The more public debt a currency-issuing government voluntarily issues the more difficult it is for banks to attract deposits to initiate loans from.
Answer: False
The answer is False.
Banks do not need deposits and reserves before they make loans. Mainstream macroeconomics wrongly asserts that banks only lend if they have prior reserves. The illusion is that a bank is an institution that accepts deposits to build up reserves and then on-lends them at a margin to make money. The conceptualisation suggests that if it doesn't have adequate reserves then it cannot lend. So the presupposition is that by adding to bank reserves, quantitative easing will help lending.

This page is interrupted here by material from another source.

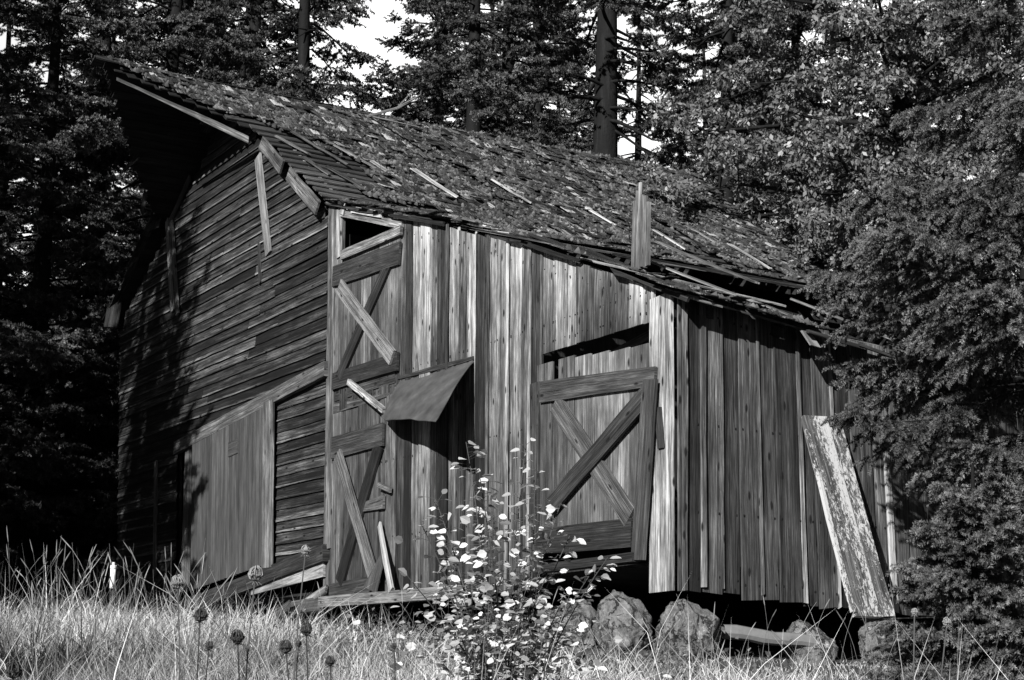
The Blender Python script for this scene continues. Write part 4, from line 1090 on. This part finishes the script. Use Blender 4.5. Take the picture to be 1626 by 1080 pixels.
for px, py, s, rad, pale, lab in (
    (405, 912, 4.6, .021, 1, 'pale round wild carrot seed head in front of the sliding door'),
    (283, 925, 4.9, .020, 1, 'pale wild carrot seed head left of the sliding door frame'),
    (485, 874, 5.2, .015, 1, 'small pale seed head beside the corner board'),
    (318, 978, 4.4, .018, 0, 'dull wild carrot head below the door gap'),
    (378, 1012, 4.5, .019, 0, 'dark wild carrot head under the big pale one'),
    (332, 1026, 4.5, .011, 0, 'small dark seed head low on the left of its group'),
    (487, 1000, 4.6, .017, 0, 'dark seed head on a straight stalk below the corner board'),
    (455, 1028, 4.6, .018, 0, 'dark fuzzy seed head in bright grass, left of a tiny bud'),
    (474, 1022, 4.8, .008, 0, 'tiny dark seed bud between two dark heads'),
    (525, 1050, 4.8, .014, 0, 'dark seed head lying lowest in the bright grass'),
    (626, 1026, 5.2, .008, 0, 'tiny dark seed head alone in the middle of bright grass'),
    (22, 1066, 4.4, .022, 0, 'grey curled seed head in the bottom left corner'),
    (1503, 988, 5.0, .013, 1, 'pale round seed head in front of the dark young spruce'),
    (1452, 972, 5.0, .010, 1, 'small pale seed head left of another before the spruce'),
    (868, 1010, 5.2, .008, 0, 'tiny dark seed head beside the pale shrub')):
    seed_plant(px, py, s, rad, pale, lab, G1)

# ---- stones, log, planks, post, blocks
def rock(name, c, sx, sy, sz, seed, label, group=None, cut=None):
    r = np.random.default_rng(seed); import bmesh
    bm = bmesh.new(); bmesh.ops.create_icosphere(bm, subdivisions=5, radius=1.0)
    ph = r.uniform(0, 9, 9); nn = [unit(r.normal(size=(1, 3)))[0] for _ in range(12)]; dd = r.uniform(.6, .9, 12)
    for v in bm.verts:
        p = np.array(v.co)
        for n_, d_ in zip(nn, dd):            # flat broken faces
            e = p@n_
            if e > d_: p = p-n_*(e-d_)*.85
        p = p*(1+.05*math.sin(p[0]*5+ph[0])*math.sin(p[1]*4+ph[1])+.04*math.sin(p[2]*9+ph[2])*math.sin(p[0]*8+ph[3])+.02*math.sin(p[1]*17+ph[4]))
        f_ = lambda s_: vnoise(p[0]*s_+seed*3.1+p[2]*s_*.7, p[1]*s_+seed+p[2]*s_*.6)-.5
        p = p*(1+.22*f_(2.6)+.12*f_(6.5)+.06*f_(15))
        v.co = (p[0]*sx, p[1]*sy, p[2]*sz)
    me = bpy.data.meshes.new(name); bm.to_mesh(me); bm.free(); me.materials.append(M_STONE)
    a = me.attributes.new('tone', 'FLOAT', 'POINT'); a.data.foreach_set('value', [.5]*len(me.vertices))
    me.polygons.foreach_set('use_smooth', [True]*len(me.polygons))
    o = bpy.data.objects.new(name, me); COL.objects.link(o); o.location = tuple(c); tag(o, label, 'stone', group)
GS = 'foundation stones under the barn'
S_PLANK = 1
def on_ground(px, py, s, dz=0): p = at(px, py, s); p[2] = float(ground_z(p[0], p[1]))+dz; return p
rock('boulder', on_ground(1087, 990, 17.5, .20), .40, .36, .44, 3, 'big pale boulder under the corner post', GS)
rock('boulder', on_ground(1286, 1000, 18.1, .18), .33, .26, .30, 4, 'rough boulder in the dark gap under the side wall', GS)
rock('boulder', on_ground(985, 970, 18.5, .30), .42, .30, .40, 5, 'shaded boulder under the wide door', GS)
rock('boulder', on_ground(905, 965, 18.9, .28), .40, .3, .36, 6, 'low shaded boulder behind the shrub', GS)
rock('boulder', on_ground(1185, 1045, 15.6, .0), .16, .14, .08, 7, 'small flat stone in the grass in front of the log', GS)
rock('boulder', (1.05, 2.05, -.52), .30, .32, .26, 8, 'boulder half hidden by spruce that carries the leaning plank', GS)
def logobj():
    p, q = on_ground(1148, 1000, 17.7, .27), on_ground(1292, 1015, 17.9, .24); d = q-p
    V, Fc = tubes([([p+d*t+np.array([0, 0, .01*math.sin(t*9)]) for t in np.linspace(0, 1, 8)], [.075, .08, .075, .08, .07, .075, .07, .065], 10)])
    c = (p+q)/2; o = mesh_obj('log', V, Fc, M_STEM, None, tone=np.full(len(V), .7), loc=c, smooth=False); tag(o, 'weathered log lying between two boulders', 'log')
logobj()
def plank_thing(name, p, q, wid, nrm, thk, mat, label, cat, tone=.6, group=None, extra=None, w1=None):
    mb = MB(); p = np.array(p); q = np.array(q); d = q-p; d = d/np.linalg.norm(d); nrm = np.array(nrm, float); nrm = nrm-d*(nrm@d); nrm /= np.linalg.norm(nrm)
    mb.board(p, q, np.cross(nrm, d), wid, nrm, thk, tone, wob=.008, endj=.03, w1=w1)
    if extra: extra(mb, p, q, d, nrm, np.cross(nrm, d))
    V = np.array(mb.v); o = mesh_obj(name, V, mb.f, mat, None, uv=np.array(mb.uv), tone=np.array(mb.t), loc=tuple(p)); tag(o, label, cat, group); return o
gz = float(ground_z(1.1, 2.0))
def ex(mb, p, q, d, n, w):
    mb.board(p+w*(-.28)+n*.002, q+w*(-.27)-d*.13, w, .20, n, .05, .5, wob=.012, endj=.05)
    mb.board(p+w*.20+n*.03, p+w*.185+n*.03+(q-p)*.93, w, .06, n, .045, .9, wob=.010, endj=.06, w1=.03)
plank_thing('leaning_plank', (1.02, 1.88, -.27), (.29, 1.80, 1.97), .36, (1, 0, .35), .06, M_PEEL, 'wide plank with peeling white paint leaning on the side wall', 'plank', .6, None, ex)
(x0, z0), (x1, z1) = F(623, 938, -.25), F(602, 833, -.12)
plank_thing('leaning_stick', (x0, -.25, z0), (x1, -.10, z1), .13, (0, -1, 0), .03, M_PALE, 'narrow pale board leaning on the small door', 'board', .7, None, None, .08)
(x0, z0), (x1, z1) = F(588, 938, -.22), F(606, 880, -.14)
plank_thing('scrap_board', (x0, -.22, z0), (x1, -.11, z1), .42, (0, -1, 0), .02, M_DOOR, 'short dark scrap of board behind the narrow leaning board', 'board', .45, None, None, .12)
for (a, b, w, t, lab) in (((455, 968), (512, 960), .24, .5, 'broken plank end under the corner board, facing the grass'), ((487, 958), (520, 936), .14, .7, 'thin tilted plank poking out under the barn corner'), ((430, 985), (462, 962), .2, .45, 'lowest scrap plank beside the dark gap under the barn')):
    p, q = at(a[0], a[1], 25.6), at(b[0], b[1], 25.3)
    plank_thing('scrap_plank', p, q, w, (.3, -.9, .5), .04, M_DOOR, lab, 'plank', t, 'scrap planks under the barn corner')
# white marker on a thin stake
b = on_ground(181, 990, 22); root = empty('marker_post', b, 'white capped plastic marker tube on a thin stake left of the barn', 'post')
t0, t1 = at(178, 934, 22), at(180, 902, 22)
V, Fc = tubes([([b+np.array([0, 0, -.1]), t0+np.array([0, 0, .1])], [.008, .008], 6)]); mesh_obj('stake', V, Fc, M_STEM, root, tone=np.full(len(V), .5))
V, Fc = tubes([([t0, t0+(t1-t0)*.02, t1], [.03, .036, .036], 14)]); mesh_obj('tube', V, Fc, M_WHITE, root, tone=np.full(len(V), .6), smooth=True)
V, Fc = tubes([([t1, t1+(t1-t0)*.13], [.043, .043], 14), ([t1+(t1-t0)*.13, t1+(t1-t0)*.28], [.018, .018], 10)]); mesh_obj('cap', V, Fc, M_WHITE, root, tone=np.full(len(V), .75), smooth=False)
for k, (px, lab) in enumerate(((43, 'pale square block at the left end of the row'), (80, 'second pale block from the left in the shade'), (100, 'middle pale block with a neighbour close on each side'), (121, 'brightest pale block of the row beside the stalks'), (139, 'pale block at the right end of the row'))):
    c = at(px, 990, 29); c[2] = float(ground_z(c[0], c[1]))
    mb = MB(); mb.board(c+np.array([0, 0, -.1]), c+np.array([0, 0, .52+.03*(k % 2)]), HR.tolist()+[0], .20 if px > 50 else .26, (-HF).tolist()+[0], .12, .5, wob=.01, endj=.02)
    o = mesh_obj('pale_block', np.array(mb.v), mb.f, M_BLOCK, None, tone=np.full(len(mb.v), .6 if px == 121 else .45), loc=tuple(c)); tag(o, lab, 'block', 'row of pale blocks left of the barn')
# dead branch lying on the ridge
def deadbranch():
    p = [right_pt(RX+.25, 2.7)+np.array([0, 0, .1]), at(630, 172, 31.2), at(655, 158, 31.3), at(668, 150, 31.4)]
    L = [(p, [.03, .026, .018, .008], 5), ([p[1], at(650, 150, 31.5), at(660, 140, 31.6)], [.02, .012, .005], 4), ([p[0], right_pt(RX+.4, 3.8)+np.array([0, 0, .12])], [.02, .008], 4)]
    V, Fc = tubes(L); o = mesh_obj('dead_branch', V, Fc, M_STEM, None, tone=np.full(len(V), .75), loc=tuple(p[0])); tag(o, 'bare dead branch lying across the barn ridge', 'branch')
deadbranch()

# ================================================================== light, sky, camera
SUN_AZ, SUN_EL = math.radians(35), math.radians(24)        # azimuth from -Y towards +X
sd = Vector((math.sin(SUN_AZ)*math.cos(SUN_EL), -math.cos(SUN_AZ)*math.cos(SUN_EL), math.sin(SUN_EL)))
sl = bpy.data.lights.new('sun', 'SUN'); sl.energy = 5.0; sl.angle = math.radians(.5); sl.color = (1, .995, .985)
so = bpy.data.objects.new('sun', sl); COL.objects.link(so); so.location = sd*60
so.rotation_euler = sd.to_track_quat('Z', 'Y').to_euler()
wd = bpy.data.worlds.new('World'); S.world = wd; wd.use_nodes = True; nt = wd.node_tree
for n in list(nt.nodes): nt.nodes.remove(n)
out = nt.nodes.new('ShaderNodeOutputWorld'); bg = nt.nodes.new('ShaderNodeBackground')
sky = nt.nodes.new('ShaderNodeTexSky'); sky.sky_type = 'NISHITA'; sky.sun_disc = False
sky.dust_density = 0.0; sky.air_density = .5; sky.sun_elevation = SUN_EL; sky.sun_rotation = math.atan2(sd.x, sd.y)
bw = nt.nodes.new('ShaderNodeSeparateColor'); nt.links.new(sky.outputs[0], bw.inputs[0])     # black and white film behind a red filter
tc = nt.nodes.new('ShaderNodeTexCoord').outputs['Generated']
# added bright patch of sky behind the wood, turning its gaps white
dp = nt.nodes.new('ShaderNodeVectorMath'); dp.operation = 'DOT_PRODUCT'; nt.links.new(tc, dp.inputs[0])
cd_ = Vector((-.82, .47, .32)).normalized(); dp.inputs[1].default_value = cd_
cl = noise(nt, tc, (3.2, 3.2, 6), 5, .55)
msk = mth(nt, 'ADD', mth(nt, 'MULTIPLY', mth(nt, 'SUBTRACT', dp.outputs['Value'], .84), 6.0), mth(nt, 'MULTIPLY', mth(nt, 'SUBTRACT', cl, .5), 1.2), clamp=True)
k = mth(nt, 'ADD', bw.outputs[0], mth(nt, 'MULTIPLY', msk, 20.0))
nt.links.new(k, bg.inputs['Color']); bg.inputs['Strength'].default_value = .05
nt.links.new(bg.outputs[0], out.inputs[0])

cam = bpy.data.cameras.new('camera'); co = bpy.data.objects.new('camera', cam); COL.objects.link(co)
cam.sensor_width = 36.0; cam.sensor_fit = 'HORIZONTAL'; cam.lens = FPX/1626*36; cam.clip_start = .1; cam.clip_end = 2000
from mathutils import Matrix
M = Matrix(((RT[0], UP[0], -FW[0], CAM[0]), (RT[1], UP[1], -FW[1], CAM[1]), (RT[2], UP[2], -FW[2], CAM[2]), (0, 0, 0, 1)))
co.matrix_world = M
S.camera = co
S.view_settings.view_transform = 'Standard'; S.view_settings.look = 'None'; S.view_settings.exposure = .7; S.view_settings.gamma = 1
S.cycles.max_bounces = 6; S.cycles.diffuse_bounces = 2; S.cycles.transparent_max_bounces = 4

But this is not how banks operate. Bank lending is not "reserve constrained". Banks lend to any credit worthy customer they can find and then worry about their reserve positions afterwards. If they are short of reserves (their reserve accounts have to be in positive balance each day and in some countries central banks require certain ratios to be maintained) then they borrow from each other in the interbank market or, ultimately, they will borrow from the central bank through the so-called discount window. They are reluctant to use the latter facility because it carries a penalty (higher interest cost).
The point is that building bank reserves will not increase the bank's capacity to lend. Loans create deposits which generate reserves. As a result, investors can always borrow if they are credit-worthy.
So the statement - "the more difficult it is for banks to attract deposits to initiate loans from" reflects an erroneous view of the banking system.